3) The bind-members group sounds like it is really targetted at
closed source systems: the reality of open source development is that
it's done by large teams of people, that work is done by the first
person who gets to it, resources for travel are relatively scarce, and
that the people cooperating on open source software often don't have
any binding contractual relationship. Requiring the signing of NDA's
and the idea that in-person meetings be an important components of the
organization will substantially hamper the participation of open
source groups in the process. We discussed this to some extent
internally in the FreeBSD Project, and came up with a list of no less
than 8 people who would need to participate, based on the distributed
nature of the security-officer list, maintainers of the BIND code
in our tree, etc. And there isn't an "umbrella" organizationt that
can sign the NDA and then delegate tasks internally.

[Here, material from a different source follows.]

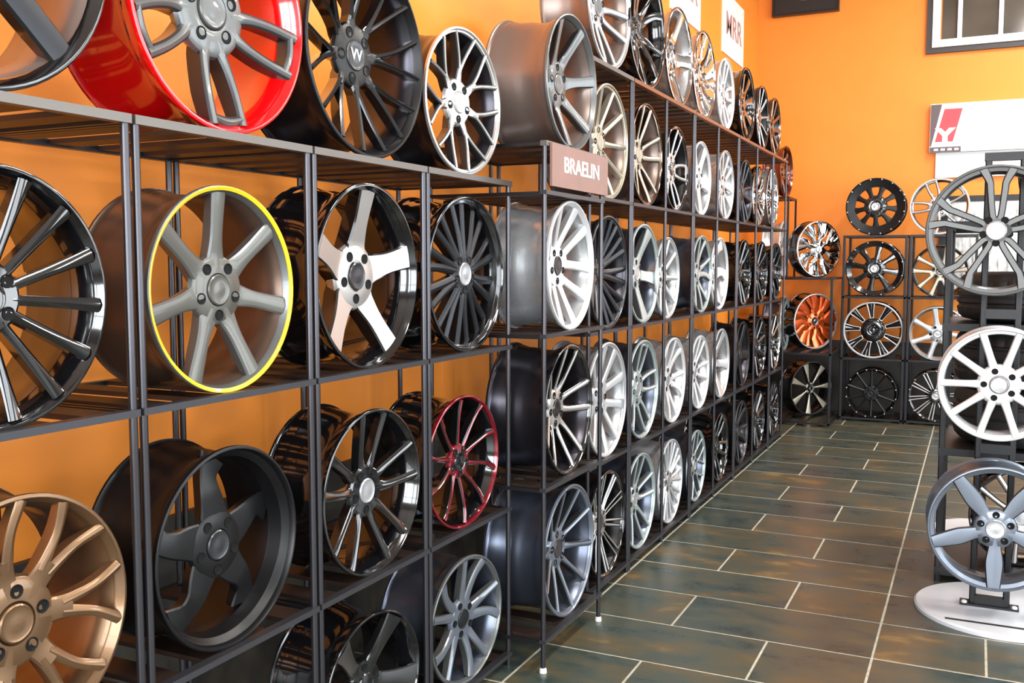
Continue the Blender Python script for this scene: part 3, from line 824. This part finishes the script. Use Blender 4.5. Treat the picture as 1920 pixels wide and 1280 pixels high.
wheel('silver seven-spoke wheel left of the white stand wheel', XC, YB, .526, .218, 'seven', 'silver', 'silver', 'silver', 'silver', yaw=-90, phase=150, d_hub=.05, d_rim=.03, group=g, seg=56, W_=.2, cap='silver')
wheel('black wheel with white split spokes, low behind the white stand wheel', XC, YB, .03, .21, 'split10', 'white_silver', 'gloss_black', 'gloss_black', 'gloss_black', yaw=-90, phase=80, d_hub=.06, d_rim=.02, group=g, seg=56, W_=.2, bolts=14, cap='silver', hub='gloss_black', r_lip=.90)

# ------------------------------------------------------------------ wheel stand at the right
t = thing('wheel_stand', 'black two-post wheel stand with a white oval base at the right', 'stand', (.082, 3.985, 0))
BASEW = mat('stand_base_white', srgb(206, 210, 216), 0, .4, coat=.3)
v, f = dome([(0, .305), (.012, .305), (.018, .298), (.018, 0)], 72, 'z')
o = mesh_obj('base', v, f, BASEW, t, (.045, 0, 0), None, 30)
o.scale = (1.0, 1.0, 1)
MB().box((-.19, -.215, .0181), (.34, -.20, .0195)).make('base_dark_strip', BLACKP, t, (.045, 0, 0))  # thin dark strip laid across the base
for sx in (-.057, .057):
    tube((sx, 0, .018), (sx, 0, 1.69), .023, RACKBLACK, 'post', t, .004)
bar((-.0715, -.0145, 1.675), (.0715, .0145, 1.704), RACKBLACK, 'top_bar', t)
for z in (.02, .60, 1.10):
    bar((-.05, -.018, z), (.05, .014, z + .035), RACKBLACK, 'cross_bar', t)
fp = bar((-.10, -.03, .0185), (.10, .03, .026), RACKBLACK, 'foot_plate', t)
for sx in (-.085, .085):
    v, f = dome([(0, .01), (.006, .01), (.009, .006), (.0095, 0)], 10, 'z')
    mesh_obj('bolt', v, f, WHITE, fp, (sx, -.018, .026))
for z, yy in ((1.416, 0), (.879, 0), (.366, 0)):                         # spindles that carry the wheels
    v, f = lathe([(0, .022), (-.195, .022), (-.195, .0), (0, .0)], 16)
    mesh_obj('spindle', v, [q for q in f], RACKBLACK, t, (0, -.015, z), (0, 0, R_(90)))
g = 'wheels on the two-post stand'
YS = 3.765
wheel('grey wheel with five forked spokes, topmost on the stand', .055, YS, 1.416 - .227, .227, 'stand_star', 'stand_grey', 'graphite', 'stand_grey', 'stand_grey', yaw=-88, phase=90, d_hub=.06, d_rim=.02, group=g, seg=80, W_=.185, cap='silver', dish=.035, r_lip=.90, thick=.12, crown=.0)
wheel('white ten-spoke wheel, middle of the stand', .083, YS, .879 - .199, .199, 'ten_bold', 'white_silver', 'bright_silver', 'white_silver', 'white_silver', yaw=-88, phase=72, d_hub=.05, d_rim=.02, group=g, seg=80, W_=.185, cap='silver', dish=.04, r_lip=.90, thick=.14, crown=.004)
wheel('blue-grey five-blade wheel, lowest on the stand', .090, YS, .366 - .224, .224, 'blade5', 'cool_grey', 'graphite', 'cool_grey', 'cool_grey', yaw=-86, phase=-90, d_hub=.05, d_rim=.015, group=g, seg=80, W_=.185, cap='silver', dish=.05, r_lip=.895, thick=.15)

# ------------------------------------------------------------------ black tyre rack behind the stand
t = thing('tyre_rack', 'black shelf rack of tyres behind the wheel stand', 'rack', (-.12, 4.27, 0))
L_, D_ = 1.75, .62
for px_ in (.014, L_ - .014):
    for py in (.014, D_ - .014):
        tube((px_, py, 0), (px_, py, 1.45), .024, RACKBLACK, 'post', t, .004)
for z in (.06, .555, 1.062, 1.47):
    bar((0, 0, z - .03), (L_, .028, z), RACKBLACK, 'front_rail', t)
    bar((0, D_ - .028, z - .03), (L_, D_, z), RACKBLACK, 'rear_rail', t)
    for px_ in (0, L_ - .028):
        bar((px_, .028, z - .03), (px_ + .028, D_ - .028, z), RACKBLACK, 'side_rail', t)
    bar((.028, .028, z - .014), (L_ - .028, D_ - .028, z - .001), RACKBLACK, 'shelf_board', t)
for z in (.56, 1.066):
    bar((.42, -.004, z - .03), (.9, 0, z - .004), WHITE, 'price_strip', t)

def tyre(label, x, y, z, R, w, group):
    """a tyre lying on its side, tread grooved all round, sipes across the shoulders."""
    t = thing('tyre', label, 'tyre', (x, y, z), 0, group)
    h = w / 2
    prof = [(.0, R * .66), (.004, R * .80), (.012, R * .92), (.03, R * .975), (.045, R * .99), (.06, R), (.066, R - .008), (.074, R - .008), (.08, R), (h - .006, R), (h - .004, R - .008), (h + .004, R - .008), (h + .006, R),
            (w - .08, R), (w - .074, R - .008), (w - .066, R - .008), (w - .06, R), (w - .045, R * .99), (w - .03, R * .975), (w - .012, R * .92), (w - .004, R * .80), (w, R * .66), (w - .02, R * .63), (.02, R * .63)]
    v, f = [], []
    seg, n = 96, len(prof)
    for i in range(seg):
        a = 2 * PI * i / seg
        cut = .007 if i % 3 == 0 else 0
        for q, (zz, r) in enumerate(prof):
            r2 = r - (cut if (3 <= q <= 5 or 16 <= q <= 18) else 0)
            v.append((r2 * math.cos(a), r2 * math.sin(a), zz))
    for i in range(seg):
        j = (i + 1) % seg
        for k in range(n):
            l = (k + 1) % n
            f.append((i * n + k, j * n + k, j * n + l, i * n + l))
    mesh_obj('casing', v, f, RUBBER, t, None, None, 30)
    b = []
    v, f = lathe([(0, R * .628), (.012, R * .66), (.02, R * .62)], 64, True, 'z')
    mesh_obj('bead', v, f, BLACKP, t, None, None, 30)
    return t
g = 'black tyres lying on the rack behind the stand'
tyre('black tyre lying on the upper shelf behind the top stand wheel', .215, 4.58, 1.063, .29, .205, g)
tyre('black tyre lying on the upper shelf, at the right edge', .82, 4.58, 1.063, .29, .205, g)
tyre('black tyre lying on the middle shelf behind the white stand wheel', .215, 4.58, .556, .29, .237, g)
tyre('black tyre stacked on another behind the white stand wheel', .215, 4.58, .794, .29, .237, g)
tyre('black tyre stacked on another at the right edge', .82, 4.58, .794, .29, .237, g)
tyre('black tyre lying on the middle shelf, at the right edge', .82, 4.58, .556, .29, .237, g)
tyre('black tyre lying on the bottom shelf, at the right edge', .82, 4.58, .061, .29, .205, g)
wheel('black and silver wheel on the bottom shelf behind the lowest stand wheel', .20, 4.42, .061, .2, 'twin5', 'machined', 'gloss_black', 'gloss_black', 'gloss_black', yaw=-90, phase=60, d_hub=.06, d_rim=.03, group='wheels on the tyre rack', seg=56, W_=.2, cap='silver')
wheel('dark red and black wheel on the tyre rack, behind the top stand wheel', .33, 4.42, 1.471, .19, 'five_flat', 'dark_red', 'gloss_black', 'gloss_black', 'gloss_black', yaw=-90, phase=60, d_hub=.06, d_rim=.03, group='wheels on the tyre rack', seg=56, W_=.2, cap='silver')

# white foot of another stand peeping out behind the rack
t = thing('stand_base', 'white round stand base peeping out left of the lowest stand wheel', 'base', (.06, 5.13, 0))
v, f = dome([(0, .22), (.014, .22), (.02, .212), (.02, 0)], 56, 'z')
mesh_obj('base_disc', v, f, BASEW, t, None, None, 30)
tube((0, 0, .02), (0, 0, .9), .03, RACKBLACK, 'post', t, .004)
print('wheels', N_W[0], 'objects', len(bpy.data.objects))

Also, the NDA
may be quite incompatible with the nature of commit mailing lists,
discussed above, which play a vital role in open source projects that
use them.
4) As has been brought up, the NDA may present problems from other
perspectives also: if it is known that a security vulnerability is
being widely exploited, the "strong NDA" needs to take into account
the desire for early release rather than delayed and coordinated
release. If there is an NDA, it must come with a commitment that
release of information and fixes can be done in a timely manner, not
after a 30 day delay, during which time hundreds of thousands of
machines are vulnerable. Having the root server operators in on
the list is an interesting twist however, that may help: must
vendor vulnerability mailing lists don't contain independent users
of the products.
Vendors want, and need, advance notification of bugs so they can best
serve the users of their system. Doing this advance notification in a
structured manner is also necessary, to allow all interested vendors to
get notification, and to organize the advisory process to minimize risk to
the users of various systems. A failure to organize the advisory process
does a disservice to users of open source and closed source software, but
it's necessary to keep in mind the development models used in open source
software, and how they are not necessarily compatible with delayed
advisories, NDA's for developers, and timed release.